Magic in Graphs
January 25, 2017
I recently started reading Graphic Presentation (read or download it here), a classic data visualization book by Willard C. Brinton, published in 1939. The book is full of interesting charts, commented on very well by Brinton. It is often described as a gold mine, and for chart lovers like myself, it definitely is.
I especially like the introduction to the book, by Henry D. Hubbard from the US National Bureau of Standards. ‘Magic in Graphs’ is an ode to charts as you wouldn’t read anywhere today: very optimistic and full of believe in this new language. 77 years later we are still learning its alphabet and we’ve learned that sometimes there can be black magic in graphs. Nonetheless, it was a heartwarming little read for me.
Magic in Graphs
There is magic in graphs. The profile of a curve reveals in a flash a whole situation -the life history of an epidemic, a panic, or an era of prosperity. The curve informs the mind, awakens the imagination, convinces.
Graphs carry the message home. A universal language, graphs convey information directly to the mind. Without complexity there is imaged to the eye a magnitude to be remembered. Words have wings, but graphs interpret. Graphs are pure quantity, stripped of verbal sham, reduced to dimension, vivid, unescapable.

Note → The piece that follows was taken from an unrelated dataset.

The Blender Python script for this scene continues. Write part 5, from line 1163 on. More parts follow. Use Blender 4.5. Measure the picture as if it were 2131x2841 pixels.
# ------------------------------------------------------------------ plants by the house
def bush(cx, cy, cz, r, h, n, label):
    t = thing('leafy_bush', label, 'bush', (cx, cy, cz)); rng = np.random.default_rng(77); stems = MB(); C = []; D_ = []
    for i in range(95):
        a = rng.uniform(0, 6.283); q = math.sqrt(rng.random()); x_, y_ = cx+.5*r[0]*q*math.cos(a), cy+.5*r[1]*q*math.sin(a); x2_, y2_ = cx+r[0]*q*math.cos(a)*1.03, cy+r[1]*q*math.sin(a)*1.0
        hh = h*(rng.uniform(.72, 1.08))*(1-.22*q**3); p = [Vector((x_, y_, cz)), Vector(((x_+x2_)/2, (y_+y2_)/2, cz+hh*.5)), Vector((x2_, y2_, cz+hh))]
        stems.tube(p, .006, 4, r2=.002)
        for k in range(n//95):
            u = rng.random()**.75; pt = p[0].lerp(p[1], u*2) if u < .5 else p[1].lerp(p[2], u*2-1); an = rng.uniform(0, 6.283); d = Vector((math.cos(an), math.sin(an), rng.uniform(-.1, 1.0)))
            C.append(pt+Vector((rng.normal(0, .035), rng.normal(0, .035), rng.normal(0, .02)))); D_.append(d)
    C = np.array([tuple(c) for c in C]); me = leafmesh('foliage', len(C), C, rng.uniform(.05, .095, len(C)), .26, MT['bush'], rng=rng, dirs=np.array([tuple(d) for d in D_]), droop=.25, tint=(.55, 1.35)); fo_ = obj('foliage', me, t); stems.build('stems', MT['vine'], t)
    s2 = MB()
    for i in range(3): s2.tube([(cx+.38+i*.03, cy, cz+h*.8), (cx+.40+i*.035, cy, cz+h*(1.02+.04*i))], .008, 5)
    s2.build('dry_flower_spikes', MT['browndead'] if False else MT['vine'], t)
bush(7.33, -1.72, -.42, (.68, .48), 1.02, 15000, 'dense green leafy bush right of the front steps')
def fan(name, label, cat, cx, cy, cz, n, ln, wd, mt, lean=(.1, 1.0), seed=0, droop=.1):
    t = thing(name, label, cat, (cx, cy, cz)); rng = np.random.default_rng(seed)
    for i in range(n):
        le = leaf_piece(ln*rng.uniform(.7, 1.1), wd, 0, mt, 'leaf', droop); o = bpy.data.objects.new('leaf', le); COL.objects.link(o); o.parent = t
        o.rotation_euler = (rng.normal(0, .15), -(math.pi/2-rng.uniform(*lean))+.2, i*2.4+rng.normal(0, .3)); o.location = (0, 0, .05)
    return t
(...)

Graphs are all inclusive. No fact is too light or too great to plot to a scale suited to the eye. Graphs may record the path of an ion or the orbit of the sun, the rise of a civilization, or the acceleration of a bullet, the climate of a century or the varying pressure of a hart beat, the growth of a business, or the nerve reactions of a child.
The graphic art depicts magnitudes to the eye. It does more. It compels the seeing of relations. We may portray by simple graphic methods whole masses of intricate routine, the organization of an enterprise, or the plan of a campaign. Graphs serve as storm signals for the manager, statesman, engineer; as potent narratives for the actuary, statist, naturalist; and as forceful engines of research for science, technology and industry. They display results. They disclose new facts and laws. They reveal discoveries as the bud unfolds the flower.
The graphic language is modern. We are learning its alphabet. That it will develop a lexicon and a literature marvelous for its vividness and the variety of application is inevitable.
Graphs are dynamic, dramatic. They may epitomize an epoch, each dot a fact, each slope an event, each curve a history. Wherever there are data to record, inferences to draw, or facts to tell, graphs furnish the unrivalled means whose power we are just beginning to realize and to apply.
Henry D. Hubbard, National Bureau of Standards, Washinton, D.C.